Este sábado 8 de marzo conmemoramos un nuevo Día Internacional de la Mujer Trabajadora, y subrayamos “trabajadora” porque, como feministas, esta fecha nos invita a recordar el trabajo histórico de las mujeres tanto dentro como fuera del hogar, en el ámbito público y privado.
En lo público, las mujeres que trabajamos remuneradamente enfrentamos una realidad en la que nuestras ocupaciones suelen estar peor remuneradas en comparación con los hombres. Además, muchas veces accedemos a trabajos precarizados e informales, lo que afecta tanto nuestra presencia en el mercado laboral como nuestras pensiones.
En lo privado, asumimos el trabajo doméstico y el cuidado de nuestras familias, dos factores que no solo limitan nuestra participación en el trabajo remunerado, sino que también restringen nuestra participación activa en la sociedad. Esta situación es conocida como la "doble jornada laboral". Y no se detiene ahí: existe una tercera jornada para aquellas mujeres que se dedican a la dirigencia social, quienes suman aún más responsabilidades a su vida cotidiana.
Nos desenvolvemos en una estructura social patriarcal que constantemente nos recuerda, a través de la violencia de género, que el mundo no fue diseñado para nosotras. A pesar de ello, nos adaptamos, nos esforzamos por mantener la economía familiar y nuestras vidas, buscando el reconocimiento como lo que somos: sujetas de derechos.
En este contexto, nos preocupa profundamente la situación de las mujeres más desfavorecidas, especialmente aquellas que viven en pobreza en nuestro país. Entre ellas, las mujeres que sufren violencia sexual son las más vulnerables.
Recientemente, el Observatorio de la Ley de Aborto (OLA) dio a conocer un informe alarmante. De las 3.159 llamadas recibidas en 2023, la mayoría correspondían a mujeres víctimas de violación, pero el 92% de ellas no denunciaron a sus agresores por miedo y desconfianza en el sistema judicial.
Esta cifra refleja la grave desigualdad que enfrentan las mujeres con menos acceso a información, redes de apoyo, asesoría legal y protección estatal. En los sectores más vulnerables, la falta de acceso a la justicia perpetúa la impunidad de quienes cometen estos delitos, dañando las vidas de las víctimas y permitiendo que los agresores continúen con su violencia sin enfrentar consecuencias.

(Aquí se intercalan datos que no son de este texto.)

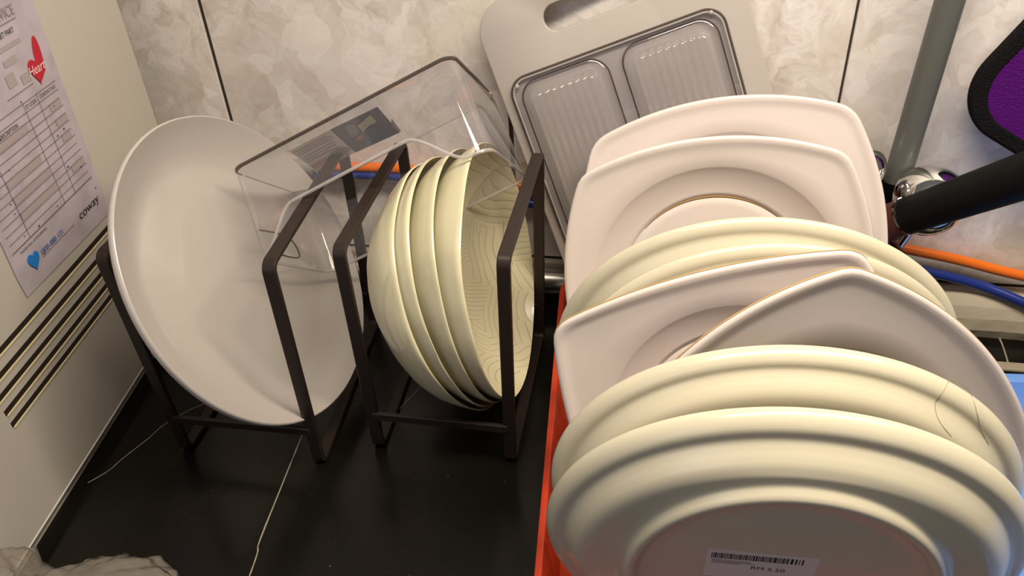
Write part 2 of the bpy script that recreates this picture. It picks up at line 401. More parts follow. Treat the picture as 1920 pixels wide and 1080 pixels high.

Es claro que la violencia sexual es un problema que afecta a toda la sociedad, pero es en los barrios más empobrecidos donde se vive con mayor crudeza. Muchas mujeres, tanto adultas como niñas, deben convivir con sus agresores y carecen de los recursos necesarios para buscar ayuda. Cuando se atreven a denunciar, se enfrentan a un sistema judicial lento, burocrático y, en demasiadas ocasiones, revictimizante.

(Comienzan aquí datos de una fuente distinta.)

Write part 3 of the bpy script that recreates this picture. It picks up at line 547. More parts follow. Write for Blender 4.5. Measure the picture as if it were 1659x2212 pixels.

Las feministas hemos denunciado esta situación durante años, exigiendo al Estado que garantice el ejercicio efectivo y equitativo de los derechos para todas las mujeres, independientemente de su condición social.
Necesitamos más casas de acogida, acompañamiento psicológico, social y legal gratuito, así como protocolos de atención que no expongan a las víctimas a nuevas vulneraciones.
No podemos permitir que la pobreza se convierta en sinónimo de desprotección. La autonomía sobre nuestros cuerpos no solo implica el derecho a decidir sobre la maternidad, sino también el derecho a vivir libres de violencia.
Hacemos un llamado urgente a las autoridades, a los medios de comunicación y a la sociedad en general a no mirar hacia otro lado. La justicia no puede ser un privilegio de clase.